*Data block:*
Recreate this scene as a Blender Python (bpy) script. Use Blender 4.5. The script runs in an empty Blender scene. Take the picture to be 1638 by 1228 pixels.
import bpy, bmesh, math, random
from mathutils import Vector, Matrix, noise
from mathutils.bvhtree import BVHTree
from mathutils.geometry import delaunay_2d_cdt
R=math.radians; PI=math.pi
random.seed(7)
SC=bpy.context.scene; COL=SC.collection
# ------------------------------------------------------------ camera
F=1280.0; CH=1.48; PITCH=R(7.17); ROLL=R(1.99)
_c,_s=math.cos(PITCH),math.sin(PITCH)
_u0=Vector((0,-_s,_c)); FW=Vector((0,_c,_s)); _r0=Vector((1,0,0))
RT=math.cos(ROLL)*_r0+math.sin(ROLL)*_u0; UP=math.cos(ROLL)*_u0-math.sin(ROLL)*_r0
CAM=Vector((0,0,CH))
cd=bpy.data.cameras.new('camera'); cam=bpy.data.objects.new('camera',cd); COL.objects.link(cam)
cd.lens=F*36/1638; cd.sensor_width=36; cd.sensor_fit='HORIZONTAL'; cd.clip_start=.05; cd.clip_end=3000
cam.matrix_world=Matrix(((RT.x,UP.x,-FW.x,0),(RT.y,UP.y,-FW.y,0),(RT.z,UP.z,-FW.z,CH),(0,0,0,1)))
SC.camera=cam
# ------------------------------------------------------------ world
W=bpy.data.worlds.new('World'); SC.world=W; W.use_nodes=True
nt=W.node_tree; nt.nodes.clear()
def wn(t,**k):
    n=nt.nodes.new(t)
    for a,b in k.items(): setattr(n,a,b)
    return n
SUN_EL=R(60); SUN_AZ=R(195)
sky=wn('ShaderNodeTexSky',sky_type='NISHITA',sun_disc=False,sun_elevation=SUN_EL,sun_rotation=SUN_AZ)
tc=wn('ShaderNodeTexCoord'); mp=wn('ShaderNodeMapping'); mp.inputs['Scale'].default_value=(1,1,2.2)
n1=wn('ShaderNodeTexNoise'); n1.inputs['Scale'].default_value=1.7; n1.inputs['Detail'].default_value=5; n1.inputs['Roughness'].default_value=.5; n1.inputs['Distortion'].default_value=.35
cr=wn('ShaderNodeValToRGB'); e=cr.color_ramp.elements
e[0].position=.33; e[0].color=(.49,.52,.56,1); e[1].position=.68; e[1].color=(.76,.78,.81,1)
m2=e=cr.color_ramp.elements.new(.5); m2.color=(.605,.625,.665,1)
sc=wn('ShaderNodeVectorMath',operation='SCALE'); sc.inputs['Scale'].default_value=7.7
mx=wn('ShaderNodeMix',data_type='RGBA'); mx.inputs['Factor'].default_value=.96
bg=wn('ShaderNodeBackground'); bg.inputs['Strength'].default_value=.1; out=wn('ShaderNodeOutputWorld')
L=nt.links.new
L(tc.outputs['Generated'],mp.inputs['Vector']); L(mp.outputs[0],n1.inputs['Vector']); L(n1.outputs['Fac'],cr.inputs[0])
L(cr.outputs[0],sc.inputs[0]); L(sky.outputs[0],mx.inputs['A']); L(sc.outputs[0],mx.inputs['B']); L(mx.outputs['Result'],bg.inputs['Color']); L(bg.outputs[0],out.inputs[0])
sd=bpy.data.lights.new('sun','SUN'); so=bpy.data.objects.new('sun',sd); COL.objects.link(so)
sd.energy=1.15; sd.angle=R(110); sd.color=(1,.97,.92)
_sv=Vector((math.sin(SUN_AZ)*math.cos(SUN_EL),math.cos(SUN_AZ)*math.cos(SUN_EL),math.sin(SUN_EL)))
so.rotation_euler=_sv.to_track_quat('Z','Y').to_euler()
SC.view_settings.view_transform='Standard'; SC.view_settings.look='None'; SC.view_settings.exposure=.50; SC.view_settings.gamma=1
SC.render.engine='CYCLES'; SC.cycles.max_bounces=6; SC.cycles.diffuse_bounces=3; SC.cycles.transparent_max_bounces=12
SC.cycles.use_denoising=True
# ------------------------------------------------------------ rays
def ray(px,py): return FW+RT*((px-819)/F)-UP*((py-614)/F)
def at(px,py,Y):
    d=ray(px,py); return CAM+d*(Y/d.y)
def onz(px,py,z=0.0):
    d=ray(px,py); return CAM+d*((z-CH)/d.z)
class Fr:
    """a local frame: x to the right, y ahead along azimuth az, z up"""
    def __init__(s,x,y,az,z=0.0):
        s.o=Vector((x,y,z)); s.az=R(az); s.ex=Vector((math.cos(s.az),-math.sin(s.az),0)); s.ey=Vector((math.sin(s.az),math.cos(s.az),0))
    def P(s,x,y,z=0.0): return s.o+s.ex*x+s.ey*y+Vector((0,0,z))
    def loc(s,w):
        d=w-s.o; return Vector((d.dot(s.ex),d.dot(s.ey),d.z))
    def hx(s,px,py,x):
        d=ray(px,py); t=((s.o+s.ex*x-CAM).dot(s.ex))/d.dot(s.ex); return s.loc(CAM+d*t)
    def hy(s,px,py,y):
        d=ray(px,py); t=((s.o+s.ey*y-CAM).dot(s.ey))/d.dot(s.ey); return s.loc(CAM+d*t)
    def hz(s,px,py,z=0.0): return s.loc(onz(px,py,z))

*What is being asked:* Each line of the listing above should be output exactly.

*Task answer:*
Recreate this scene as a Blender Python (bpy) script. Use Blender 4.5. The script runs in an empty Blender scene. Take the picture to be 1638 by 1228 pixels.
import bpy, bmesh, math, random
from mathutils import Vector, Matrix, noise
from mathutils.bvhtree import BVHTree
from mathutils.geometry import delaunay_2d_cdt
R=math.radians; PI=math.pi
random.seed(7)
SC=bpy.context.scene; COL=SC.collection
# ------------------------------------------------------------ camera
F=1280.0; CH=1.48; PITCH=R(7.17); ROLL=R(1.99)
_c,_s=math.cos(PITCH),math.sin(PITCH)
_u0=Vector((0,-_s,_c)); FW=Vector((0,_c,_s)); _r0=Vector((1,0,0))
RT=math.cos(ROLL)*_r0+math.sin(ROLL)*_u0; UP=math.cos(ROLL)*_u0-math.sin(ROLL)*_r0
CAM=Vector((0,0,CH))
cd=bpy.data.cameras.new('camera'); cam=bpy.data.objects.new('camera',cd); COL.objects.link(cam)
cd.lens=F*36/1638; cd.sensor_width=36; cd.sensor_fit='HORIZONTAL'; cd.clip_start=.05; cd.clip_end=3000
cam.matrix_world=Matrix(((RT.x,UP.x,-FW.x,0),(RT.y,UP.y,-FW.y,0),(RT.z,UP.z,-FW.z,CH),(0,0,0,1)))
SC.camera=cam
# ------------------------------------------------------------ world
W=bpy.data.worlds.new('World'); SC.world=W; W.use_nodes=True
nt=W.node_tree; nt.nodes.clear()
def wn(t,**k):
    n=nt.nodes.new(t)
    for a,b in k.items(): setattr(n,a,b)
    return n
SUN_EL=R(60); SUN_AZ=R(195)
sky=wn('ShaderNodeTexSky',sky_type='NISHITA',sun_disc=False,sun_elevation=SUN_EL,sun_rotation=SUN_AZ)
tc=wn('ShaderNodeTexCoord'); mp=wn('ShaderNodeMapping'); mp.inputs['Scale'].default_value=(1,1,2.2)
n1=wn('ShaderNodeTexNoise'); n1.inputs['Scale'].default_value=1.7; n1.inputs['Detail'].default_value=5; n1.inputs['Roughness'].default_value=.5; n1.inputs['Distortion'].default_value=.35
cr=wn('ShaderNodeValToRGB'); e=cr.color_ramp.elements
e[0].position=.33; e[0].color=(.49,.52,.56,1); e[1].position=.68; e[1].color=(.76,.78,.81,1)
m2=e=cr.color_ramp.elements.new(.5); m2.color=(.605,.625,.665,1)
sc=wn('ShaderNodeVectorMath',operation='SCALE'); sc.inputs['Scale'].default_value=7.7
mx=wn('ShaderNodeMix',data_type='RGBA'); mx.inputs['Factor'].default_value=.96
bg=wn('ShaderNodeBackground'); bg.inputs['Strength'].default_value=.1; out=wn('ShaderNodeOutputWorld')
L=nt.links.new
L(tc.outputs['Generated'],mp.inputs['Vector']); L(mp.outputs[0],n1.inputs['Vector']); L(n1.outputs['Fac'],cr.inputs[0])
L(cr.outputs[0],sc.inputs[0]); L(sky.outputs[0],mx.inputs['A']); L(sc.outputs[0],mx.inputs['B']); L(mx.outputs['Result'],bg.inputs['Color']); L(bg.outputs[0],out.inputs[0])
sd=bpy.data.lights.new('sun','SUN'); so=bpy.data.objects.new('sun',sd); COL.objects.link(so)
sd.energy=1.15; sd.angle=R(110); sd.color=(1,.97,.92)
_sv=Vector((math.sin(SUN_AZ)*math.cos(SUN_EL),math.cos(SUN_AZ)*math.cos(SUN_EL),math.sin(SUN_EL)))
so.rotation_euler=_sv.to_track_quat('Z','Y').to_euler()
SC.view_settings.view_transform='Standard'; SC.view_settings.look='None'; SC.view_settings.exposure=.50; SC.view_settings.gamma=1
SC.render.engine='CYCLES'; SC.cycles.max_bounces=6; SC.cycles.diffuse_bounces=3; SC.cycles.transparent_max_bounces=12
SC.cycles.use_denoising=True
# ------------------------------------------------------------ rays
def ray(px,py): return FW+RT*((px-819)/F)-UP*((py-614)/F)
def at(px,py,Y):
    d=ray(px,py); return CAM+d*(Y/d.y)
def onz(px,py,z=0.0):
    d=ray(px,py); return CAM+d*((z-CH)/d.z)
class Fr:
    """a local frame: x to the right, y ahead along azimuth az, z up"""
    def __init__(s,x,y,az,z=0.0):
        s.o=Vector((x,y,z)); s.az=R(az); s.ex=Vector((math.cos(s.az),-math.sin(s.az),0)); s.ey=Vector((math.sin(s.az),math.cos(s.az),0))
    def P(s,x,y,z=0.0): return s.o+s.ex*x+s.ey*y+Vector((0,0,z))
    def loc(s,w):
        d=w-s.o; return Vector((d.dot(s.ex),d.dot(s.ey),d.z))
    def hx(s,px,py,x):
        d=ray(px,py); t=((s.o+s.ex*x-CAM).dot(s.ex))/d.dot(s.ex); return s.loc(CAM+d*t)
    def hy(s,px,py,y):
        d=ray(px,py); t=((s.o+s.ey*y-CAM).dot(s.ey))/d.dot(s.ey); return s.loc(CAM+d*t)
    def hz(s,px,py,z=0.0): return s.loc(onz(px,py,z))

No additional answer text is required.